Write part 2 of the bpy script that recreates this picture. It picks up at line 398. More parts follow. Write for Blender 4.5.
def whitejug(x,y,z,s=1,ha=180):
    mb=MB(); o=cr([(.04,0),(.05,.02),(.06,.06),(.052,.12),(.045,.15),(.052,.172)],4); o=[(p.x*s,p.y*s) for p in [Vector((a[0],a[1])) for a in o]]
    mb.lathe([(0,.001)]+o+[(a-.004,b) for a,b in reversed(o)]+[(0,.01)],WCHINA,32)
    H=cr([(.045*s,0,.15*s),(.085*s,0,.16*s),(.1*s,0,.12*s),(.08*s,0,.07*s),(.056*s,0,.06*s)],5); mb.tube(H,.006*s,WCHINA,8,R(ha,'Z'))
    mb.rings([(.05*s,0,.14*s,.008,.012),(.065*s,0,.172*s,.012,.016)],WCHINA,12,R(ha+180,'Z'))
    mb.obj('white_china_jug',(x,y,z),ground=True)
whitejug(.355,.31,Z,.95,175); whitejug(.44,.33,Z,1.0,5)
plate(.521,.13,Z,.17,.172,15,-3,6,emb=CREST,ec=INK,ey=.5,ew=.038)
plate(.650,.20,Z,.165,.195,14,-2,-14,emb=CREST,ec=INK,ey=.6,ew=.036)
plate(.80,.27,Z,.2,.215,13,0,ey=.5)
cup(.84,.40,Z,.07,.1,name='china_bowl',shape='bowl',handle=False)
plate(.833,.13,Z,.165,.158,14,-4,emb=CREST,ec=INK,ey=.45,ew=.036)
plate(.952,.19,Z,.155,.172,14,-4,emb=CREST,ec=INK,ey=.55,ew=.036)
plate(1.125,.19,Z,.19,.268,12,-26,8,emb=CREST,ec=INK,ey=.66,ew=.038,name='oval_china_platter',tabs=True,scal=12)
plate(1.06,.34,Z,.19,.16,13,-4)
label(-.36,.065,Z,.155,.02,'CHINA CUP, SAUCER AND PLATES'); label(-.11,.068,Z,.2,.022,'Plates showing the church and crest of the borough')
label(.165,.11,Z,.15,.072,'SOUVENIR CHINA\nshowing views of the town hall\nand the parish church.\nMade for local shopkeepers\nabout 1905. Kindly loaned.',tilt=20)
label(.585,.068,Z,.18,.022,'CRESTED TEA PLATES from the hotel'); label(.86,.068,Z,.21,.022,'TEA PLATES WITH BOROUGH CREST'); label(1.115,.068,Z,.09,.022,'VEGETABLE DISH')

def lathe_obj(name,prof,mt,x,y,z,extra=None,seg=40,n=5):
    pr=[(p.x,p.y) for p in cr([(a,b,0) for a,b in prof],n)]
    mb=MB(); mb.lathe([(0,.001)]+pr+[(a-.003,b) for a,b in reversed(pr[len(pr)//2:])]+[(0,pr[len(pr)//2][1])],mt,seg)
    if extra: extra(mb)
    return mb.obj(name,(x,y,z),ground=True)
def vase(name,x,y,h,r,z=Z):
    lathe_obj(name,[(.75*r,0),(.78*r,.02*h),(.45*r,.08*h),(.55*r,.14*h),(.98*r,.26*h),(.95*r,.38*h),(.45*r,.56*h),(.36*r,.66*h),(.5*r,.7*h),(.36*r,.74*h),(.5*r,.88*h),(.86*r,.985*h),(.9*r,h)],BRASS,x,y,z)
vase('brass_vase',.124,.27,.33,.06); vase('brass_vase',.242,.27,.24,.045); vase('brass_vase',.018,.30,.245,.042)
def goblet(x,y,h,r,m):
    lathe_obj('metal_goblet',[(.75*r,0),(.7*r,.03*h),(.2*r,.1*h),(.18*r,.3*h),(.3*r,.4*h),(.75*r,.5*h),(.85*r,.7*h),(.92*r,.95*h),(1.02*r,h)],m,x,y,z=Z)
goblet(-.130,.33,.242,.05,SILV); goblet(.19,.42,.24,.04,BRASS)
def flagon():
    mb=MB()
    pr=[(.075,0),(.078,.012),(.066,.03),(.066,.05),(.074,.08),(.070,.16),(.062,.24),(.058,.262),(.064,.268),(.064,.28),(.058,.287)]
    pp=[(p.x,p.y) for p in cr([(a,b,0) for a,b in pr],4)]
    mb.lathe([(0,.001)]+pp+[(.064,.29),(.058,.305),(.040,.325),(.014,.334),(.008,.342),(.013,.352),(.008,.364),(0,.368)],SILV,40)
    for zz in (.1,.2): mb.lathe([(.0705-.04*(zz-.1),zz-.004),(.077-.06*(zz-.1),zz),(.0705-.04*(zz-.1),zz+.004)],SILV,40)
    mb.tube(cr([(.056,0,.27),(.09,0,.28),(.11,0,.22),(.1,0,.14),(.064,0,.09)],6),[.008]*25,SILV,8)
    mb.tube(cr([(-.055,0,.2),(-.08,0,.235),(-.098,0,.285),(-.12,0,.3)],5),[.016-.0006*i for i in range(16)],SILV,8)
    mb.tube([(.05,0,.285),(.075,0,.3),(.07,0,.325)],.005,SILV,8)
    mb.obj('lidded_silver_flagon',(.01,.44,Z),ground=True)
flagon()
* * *
§ GIVEN INSTRUCTION:
Give back exactly the material above from its opening line to the line bearing "label(.585,.068,Z,.18,.022,'CRESTED TEA PLATES".

§ SOLVED EXERCISE:
Write part 2 of the bpy script that recreates this picture. It picks up at line 398. More parts follow. Write for Blender 4.5.
def whitejug(x,y,z,s=1,ha=180):
    mb=MB(); o=cr([(.04,0),(.05,.02),(.06,.06),(.052,.12),(.045,.15),(.052,.172)],4); o=[(p.x*s,p.y*s) for p in [Vector((a[0],a[1])) for a in o]]
    mb.lathe([(0,.001)]+o+[(a-.004,b) for a,b in reversed(o)]+[(0,.01)],WCHINA,32)
    H=cr([(.045*s,0,.15*s),(.085*s,0,.16*s),(.1*s,0,.12*s),(.08*s,0,.07*s),(.056*s,0,.06*s)],5); mb.tube(H,.006*s,WCHINA,8,R(ha,'Z'))
    mb.rings([(.05*s,0,.14*s,.008,.012),(.065*s,0,.172*s,.012,.016)],WCHINA,12,R(ha+180,'Z'))
    mb.obj('white_china_jug',(x,y,z),ground=True)
whitejug(.355,.31,Z,.95,175); whitejug(.44,.33,Z,1.0,5)
plate(.521,.13,Z,.17,.172,15,-3,6,emb=CREST,ec=INK,ey=.5,ew=.038)
plate(.650,.20,Z,.165,.195,14,-2,-14,emb=CREST,ec=INK,ey=.6,ew=.036)
plate(.80,.27,Z,.2,.215,13,0,ey=.5)
cup(.84,.40,Z,.07,.1,name='china_bowl',shape='bowl',handle=False)
plate(.833,.13,Z,.165,.158,14,-4,emb=CREST,ec=INK,ey=.45,ew=.036)
plate(.952,.19,Z,.155,.172,14,-4,emb=CREST,ec=INK,ey=.55,ew=.036)
plate(1.125,.19,Z,.19,.268,12,-26,8,emb=CREST,ec=INK,ey=.66,ew=.038,name='oval_china_platter',tabs=True,scal=12)
plate(1.06,.34,Z,.19,.16,13,-4)
label(-.36,.065,Z,.155,.02,'CHINA CUP, SAUCER AND PLATES'); label(-.11,.068,Z,.2,.022,'Plates showing the church and crest of the borough')
label(.165,.11,Z,.15,.072,'SOUVENIR CHINA\nshowing views of the town hall\nand the parish church.\nMade for local shopkeepers\nabout 1905. Kindly loaned.',tilt=20)
label(.585,.068,Z,.18,.022,'CRESTED TEA PLATES from the hotel'); label(.86,.068,Z,.21,.022,'TEA PLATES WITH BOROUGH CREST'); label(1.115,.068,Z,.09,.022,'VEGETABLE DISH')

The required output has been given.